---------- Data block ----------
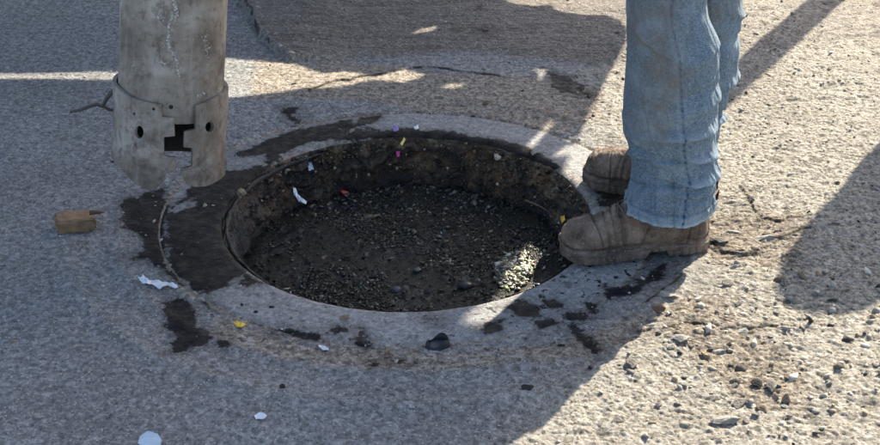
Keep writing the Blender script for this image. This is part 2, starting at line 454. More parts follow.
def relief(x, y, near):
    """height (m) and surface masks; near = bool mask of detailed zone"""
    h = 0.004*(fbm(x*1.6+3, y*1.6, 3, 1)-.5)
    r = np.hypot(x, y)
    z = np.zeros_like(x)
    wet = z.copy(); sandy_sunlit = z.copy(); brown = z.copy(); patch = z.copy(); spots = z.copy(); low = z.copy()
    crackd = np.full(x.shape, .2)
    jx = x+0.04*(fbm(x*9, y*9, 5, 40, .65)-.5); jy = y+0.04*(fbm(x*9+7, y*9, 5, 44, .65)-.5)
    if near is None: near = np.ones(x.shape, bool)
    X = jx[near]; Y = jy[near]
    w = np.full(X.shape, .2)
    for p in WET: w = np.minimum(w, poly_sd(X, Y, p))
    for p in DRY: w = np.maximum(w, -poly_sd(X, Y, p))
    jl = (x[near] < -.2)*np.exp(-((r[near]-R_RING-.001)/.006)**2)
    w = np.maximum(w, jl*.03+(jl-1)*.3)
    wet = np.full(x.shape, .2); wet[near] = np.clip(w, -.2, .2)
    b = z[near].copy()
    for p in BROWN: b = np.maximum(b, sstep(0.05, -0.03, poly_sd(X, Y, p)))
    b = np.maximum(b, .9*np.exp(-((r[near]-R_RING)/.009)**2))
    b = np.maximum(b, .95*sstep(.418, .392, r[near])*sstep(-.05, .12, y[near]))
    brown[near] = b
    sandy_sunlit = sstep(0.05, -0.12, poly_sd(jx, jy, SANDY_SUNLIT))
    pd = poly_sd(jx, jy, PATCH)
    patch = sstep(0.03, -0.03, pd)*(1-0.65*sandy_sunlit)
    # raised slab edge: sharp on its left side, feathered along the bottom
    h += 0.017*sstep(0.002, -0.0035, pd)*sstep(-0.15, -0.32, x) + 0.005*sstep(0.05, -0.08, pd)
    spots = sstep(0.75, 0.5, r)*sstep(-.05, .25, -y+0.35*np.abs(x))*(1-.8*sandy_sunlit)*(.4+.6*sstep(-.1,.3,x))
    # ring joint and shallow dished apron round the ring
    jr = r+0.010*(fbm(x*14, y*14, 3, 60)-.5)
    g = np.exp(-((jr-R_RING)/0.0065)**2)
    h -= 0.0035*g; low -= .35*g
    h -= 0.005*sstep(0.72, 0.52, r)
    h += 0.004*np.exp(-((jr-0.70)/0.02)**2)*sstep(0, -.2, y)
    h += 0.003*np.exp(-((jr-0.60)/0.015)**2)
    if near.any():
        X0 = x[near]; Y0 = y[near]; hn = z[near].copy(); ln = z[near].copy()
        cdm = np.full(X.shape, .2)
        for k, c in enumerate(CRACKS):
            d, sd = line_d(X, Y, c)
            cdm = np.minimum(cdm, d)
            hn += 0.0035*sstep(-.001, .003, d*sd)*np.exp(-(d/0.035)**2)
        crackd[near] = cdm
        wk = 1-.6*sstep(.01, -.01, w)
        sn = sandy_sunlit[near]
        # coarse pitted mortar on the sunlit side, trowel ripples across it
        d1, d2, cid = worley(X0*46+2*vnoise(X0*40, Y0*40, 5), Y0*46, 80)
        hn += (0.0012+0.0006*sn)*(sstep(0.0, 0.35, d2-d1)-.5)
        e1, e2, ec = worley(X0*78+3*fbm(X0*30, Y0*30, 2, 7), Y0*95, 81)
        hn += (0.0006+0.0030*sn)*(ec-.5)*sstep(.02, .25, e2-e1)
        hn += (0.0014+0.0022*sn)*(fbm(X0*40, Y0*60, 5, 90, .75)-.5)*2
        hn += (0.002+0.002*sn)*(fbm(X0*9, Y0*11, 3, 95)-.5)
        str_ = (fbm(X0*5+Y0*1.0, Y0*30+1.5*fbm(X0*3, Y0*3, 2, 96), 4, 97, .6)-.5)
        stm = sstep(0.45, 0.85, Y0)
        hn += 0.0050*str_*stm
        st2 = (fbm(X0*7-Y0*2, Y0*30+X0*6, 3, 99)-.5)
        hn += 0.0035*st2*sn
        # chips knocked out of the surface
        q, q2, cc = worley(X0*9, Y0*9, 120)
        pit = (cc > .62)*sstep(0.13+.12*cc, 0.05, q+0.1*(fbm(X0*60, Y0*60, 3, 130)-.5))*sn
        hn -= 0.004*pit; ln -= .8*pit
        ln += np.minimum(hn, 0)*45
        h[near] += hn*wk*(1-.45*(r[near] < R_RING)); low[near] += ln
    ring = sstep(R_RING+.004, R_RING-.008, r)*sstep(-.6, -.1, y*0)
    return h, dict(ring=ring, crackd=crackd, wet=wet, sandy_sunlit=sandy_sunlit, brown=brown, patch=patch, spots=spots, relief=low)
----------
- Task requirements -
Reproduce each line exactly as it appears, omitting the pictures.

- Finished task -
Keep writing the Blender script for this image. This is part 2, starting at line 454. More parts follow.
def relief(x, y, near):
    """height (m) and surface masks; near = bool mask of detailed zone"""
    h = 0.004*(fbm(x*1.6+3, y*1.6, 3, 1)-.5)
    r = np.hypot(x, y)
    z = np.zeros_like(x)
    wet = z.copy(); sandy_sunlit = z.copy(); brown = z.copy(); patch = z.copy(); spots = z.copy(); low = z.copy()
    crackd = np.full(x.shape, .2)
    jx = x+0.04*(fbm(x*9, y*9, 5, 40, .65)-.5); jy = y+0.04*(fbm(x*9+7, y*9, 5, 44, .65)-.5)
    if near is None: near = np.ones(x.shape, bool)
    X = jx[near]; Y = jy[near]
    w = np.full(X.shape, .2)
    for p in WET: w = np.minimum(w, poly_sd(X, Y, p))
    for p in DRY: w = np.maximum(w, -poly_sd(X, Y, p))
    jl = (x[near] < -.2)*np.exp(-((r[near]-R_RING-.001)/.006)**2)
    w = np.maximum(w, jl*.03+(jl-1)*.3)
    wet = np.full(x.shape, .2); wet[near] = np.clip(w, -.2, .2)
    b = z[near].copy()
    for p in BROWN: b = np.maximum(b, sstep(0.05, -0.03, poly_sd(X, Y, p)))
    b = np.maximum(b, .9*np.exp(-((r[near]-R_RING)/.009)**2))
    b = np.maximum(b, .95*sstep(.418, .392, r[near])*sstep(-.05, .12, y[near]))
    brown[near] = b
    sandy_sunlit = sstep(0.05, -0.12, poly_sd(jx, jy, SANDY_SUNLIT))
    pd = poly_sd(jx, jy, PATCH)
    patch = sstep(0.03, -0.03, pd)*(1-0.65*sandy_sunlit)
    # raised slab edge: sharp on its left side, feathered along the bottom
    h += 0.017*sstep(0.002, -0.0035, pd)*sstep(-0.15, -0.32, x) + 0.005*sstep(0.05, -0.08, pd)
    spots = sstep(0.75, 0.5, r)*sstep(-.05, .25, -y+0.35*np.abs(x))*(1-.8*sandy_sunlit)*(.4+.6*sstep(-.1,.3,x))
    # ring joint and shallow dished apron round the ring
    jr = r+0.010*(fbm(x*14, y*14, 3, 60)-.5)
    g = np.exp(-((jr-R_RING)/0.0065)**2)
    h -= 0.0035*g; low -= .35*g
    h -= 0.005*sstep(0.72, 0.52, r)
    h += 0.004*np.exp(-((jr-0.70)/0.02)**2)*sstep(0, -.2, y)
    h += 0.003*np.exp(-((jr-0.60)/0.015)**2)
    if near.any():
        X0 = x[near]; Y0 = y[near]; hn = z[near].copy(); ln = z[near].copy()
        cdm = np.full(X.shape, .2)
        for k, c in enumerate(CRACKS):
            d, sd = line_d(X, Y, c)
            cdm = np.minimum(cdm, d)
            hn += 0.0035*sstep(-.001, .003, d*sd)*np.exp(-(d/0.035)**2)
        crackd[near] = cdm
        wk = 1-.6*sstep(.01, -.01, w)
        sn = sandy_sunlit[near]
        # coarse pitted mortar on the sunlit side, trowel ripples across it
        d1, d2, cid = worley(X0*46+2*vnoise(X0*40, Y0*40, 5), Y0*46, 80)
        hn += (0.0012+0.0006*sn)*(sstep(0.0, 0.35, d2-d1)-.5)
        e1, e2, ec = worley(X0*78+3*fbm(X0*30, Y0*30, 2, 7), Y0*95, 81)
        hn += (0.0006+0.0030*sn)*(ec-.5)*sstep(.02, .25, e2-e1)
        hn += (0.0014+0.0022*sn)*(fbm(X0*40, Y0*60, 5, 90, .75)-.5)*2
        hn += (0.002+0.002*sn)*(fbm(X0*9, Y0*11, 3, 95)-.5)
        str_ = (fbm(X0*5+Y0*1.0, Y0*30+1.5*fbm(X0*3, Y0*3, 2, 96), 4, 97, .6)-.5)
        stm = sstep(0.45, 0.85, Y0)
        hn += 0.0050*str_*stm
        st2 = (fbm(X0*7-Y0*2, Y0*30+X0*6, 3, 99)-.5)
        hn += 0.0035*st2*sn
        # chips knocked out of the surface
        q, q2, cc = worley(X0*9, Y0*9, 120)
        pit = (cc > .62)*sstep(0.13+.12*cc, 0.05, q+0.1*(fbm(X0*60, Y0*60, 3, 130)-.5))*sn
        hn -= 0.004*pit; ln -= .8*pit
        ln += np.minimum(hn, 0)*45
        h[near] += hn*wk*(1-.45*(r[near] < R_RING)); low[near] += ln
    ring = sstep(R_RING+.004, R_RING-.008, r)*sstep(-.6, -.1, y*0)
    return h, dict(ring=ring, crackd=crackd, wet=wet, sandy_sunlit=sandy_sunlit, brown=brown, patch=patch, spots=spots, relief=low)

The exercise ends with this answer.